Giriş : Bundan 6-7 yıl önce yine bir “yeni anayasa” tartışması gündemdeyken, Sevan Nişanyan, Ali Nesin, Edip Yüksel gibi isimlerle Facebook ve mail üzerinden yaptığımız yorumlaşma ve tartışmaları bir metinde toplamış, kitaplaştırmaya niyet etmiştim. “Ütopya” kelimesinin Türkçe karşılığı olarak uydurduğum “Yokistan” başlığını taşıyan kitap -neyse ki- hiç yayımlanmadı. Aradan geçen süre zarfında, bu adamlar yarın devrilir de birileri gelir “ne yapalım şimdi?” sorar diye ana metni ve savunma tezlerini zaman zaman güncelledim. Birkaç hafta boyunca bölüm bölüm bu sayfada yayınlayacağım. İtiraz ve düşüncelerinizi [email protected] adresine iletebilirsiniz.
***
Geçen haftadan devam:
Ceza Kanunları ve Temel Haklar
Temel prensip olarak; kişilerin sonucu sadece kendisine zarar veren / verebilecek her türlü eylemi suç olmaktan çıkartılmalıdır. (Uyuşturucu madde kullanımı, sigara ve alkol kullanımı vb.)
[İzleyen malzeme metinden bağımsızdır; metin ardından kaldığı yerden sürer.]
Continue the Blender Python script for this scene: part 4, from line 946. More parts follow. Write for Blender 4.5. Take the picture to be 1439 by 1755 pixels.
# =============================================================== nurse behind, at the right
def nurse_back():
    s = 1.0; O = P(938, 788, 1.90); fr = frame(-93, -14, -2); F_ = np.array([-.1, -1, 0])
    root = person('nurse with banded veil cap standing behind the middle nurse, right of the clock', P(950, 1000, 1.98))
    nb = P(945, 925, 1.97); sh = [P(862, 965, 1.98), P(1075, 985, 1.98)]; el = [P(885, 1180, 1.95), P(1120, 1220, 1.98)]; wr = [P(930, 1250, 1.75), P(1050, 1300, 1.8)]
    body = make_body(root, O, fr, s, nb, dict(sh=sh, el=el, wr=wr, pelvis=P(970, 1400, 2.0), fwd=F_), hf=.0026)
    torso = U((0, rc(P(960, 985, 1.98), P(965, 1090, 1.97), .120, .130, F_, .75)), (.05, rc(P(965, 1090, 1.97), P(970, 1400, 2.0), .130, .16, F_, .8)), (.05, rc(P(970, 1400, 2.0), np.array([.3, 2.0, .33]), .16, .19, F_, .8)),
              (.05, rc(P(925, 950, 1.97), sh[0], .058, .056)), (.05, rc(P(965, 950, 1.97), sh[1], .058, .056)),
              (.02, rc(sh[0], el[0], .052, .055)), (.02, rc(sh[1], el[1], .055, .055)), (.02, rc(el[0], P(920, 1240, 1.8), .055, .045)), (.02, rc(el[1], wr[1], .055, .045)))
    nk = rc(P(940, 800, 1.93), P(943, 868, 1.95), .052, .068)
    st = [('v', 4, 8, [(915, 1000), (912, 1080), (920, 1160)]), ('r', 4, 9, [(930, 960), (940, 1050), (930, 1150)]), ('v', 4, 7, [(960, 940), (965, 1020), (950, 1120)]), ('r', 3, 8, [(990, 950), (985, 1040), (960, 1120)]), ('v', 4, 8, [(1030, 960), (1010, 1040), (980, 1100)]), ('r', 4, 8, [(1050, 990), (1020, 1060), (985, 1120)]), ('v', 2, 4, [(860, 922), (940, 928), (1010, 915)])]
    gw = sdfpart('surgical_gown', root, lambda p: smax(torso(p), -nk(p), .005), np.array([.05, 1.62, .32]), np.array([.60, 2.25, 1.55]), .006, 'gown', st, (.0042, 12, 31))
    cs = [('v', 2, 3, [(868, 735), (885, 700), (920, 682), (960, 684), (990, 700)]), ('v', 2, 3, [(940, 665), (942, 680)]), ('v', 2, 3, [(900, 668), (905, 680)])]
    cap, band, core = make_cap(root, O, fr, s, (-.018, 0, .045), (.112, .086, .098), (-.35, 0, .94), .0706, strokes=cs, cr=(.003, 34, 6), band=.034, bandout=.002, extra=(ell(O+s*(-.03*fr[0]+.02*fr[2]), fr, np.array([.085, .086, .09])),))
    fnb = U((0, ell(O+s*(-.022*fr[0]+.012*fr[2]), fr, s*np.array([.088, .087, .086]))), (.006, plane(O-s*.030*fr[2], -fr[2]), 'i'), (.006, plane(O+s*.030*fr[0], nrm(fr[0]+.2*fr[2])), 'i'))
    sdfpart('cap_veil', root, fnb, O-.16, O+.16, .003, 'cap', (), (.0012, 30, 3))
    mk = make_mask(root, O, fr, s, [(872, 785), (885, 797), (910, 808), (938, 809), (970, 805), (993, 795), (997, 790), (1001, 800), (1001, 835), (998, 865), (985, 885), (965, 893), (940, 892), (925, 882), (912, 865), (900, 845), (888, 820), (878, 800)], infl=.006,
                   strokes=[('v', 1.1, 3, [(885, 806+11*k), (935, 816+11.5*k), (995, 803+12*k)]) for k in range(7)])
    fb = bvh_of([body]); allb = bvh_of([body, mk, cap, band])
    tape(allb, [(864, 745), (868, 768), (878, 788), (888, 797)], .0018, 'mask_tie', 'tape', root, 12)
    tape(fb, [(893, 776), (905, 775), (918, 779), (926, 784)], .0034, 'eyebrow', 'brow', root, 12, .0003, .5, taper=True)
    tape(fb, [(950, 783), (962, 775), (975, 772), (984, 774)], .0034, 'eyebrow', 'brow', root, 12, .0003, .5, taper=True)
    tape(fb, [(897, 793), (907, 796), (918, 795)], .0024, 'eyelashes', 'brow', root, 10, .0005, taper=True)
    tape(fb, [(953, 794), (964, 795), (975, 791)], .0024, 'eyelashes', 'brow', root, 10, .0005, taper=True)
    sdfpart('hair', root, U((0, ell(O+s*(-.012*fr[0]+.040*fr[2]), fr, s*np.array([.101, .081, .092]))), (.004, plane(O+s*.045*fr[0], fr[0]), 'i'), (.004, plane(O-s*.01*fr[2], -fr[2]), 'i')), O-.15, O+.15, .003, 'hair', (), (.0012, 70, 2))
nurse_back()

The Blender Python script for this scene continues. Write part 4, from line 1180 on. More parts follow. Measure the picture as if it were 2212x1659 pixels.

İşlenen suçların doğrudan ya da dolaylı olarak hedefi veya mağduru çocuklar, zihinsel ve bedensel engelliler, hayvanlar gibi kendilerini koruma konusunda kısıtlı, başkaları ve otorite tarafından özel olarak korunmaya muhtaç kesimler olduğunda özel olarak ağırlaştırıcı tedbirler uygulanır.
Ceza Kanunu, asıl amacın suçluyu esaret altına almak değil, zararı tazmin etmek, zarar vereni rehabilite ederek topluma kazandırmak ve benzer suçların işlenmesini caydırarak önlemek olacağı şekilde silbaştan düzenlenecektir.
Uzun ve sonuçsuz hapis cezaları yerine, toplum yararına çalışma, eğitim ve rehabilitasyon programlarına katılma, maddi ve manevi olarak zararı yerine koyma cezaları getirilmelidir.
Toplum önünde açıkça özür ve pişmanlık beyanı ile af dileme, suçun manevi tazmini yollarından biri olarak uygulanacaktır.
Devlet otoritesinin amacı, işlenen suçun failini cezalandırmak ve intikam duygusunu tatmin etmek değil, suçun hiç işlenmemesini, bu sayede kimsenin zarar görmemesini sağlamak olmalıdır.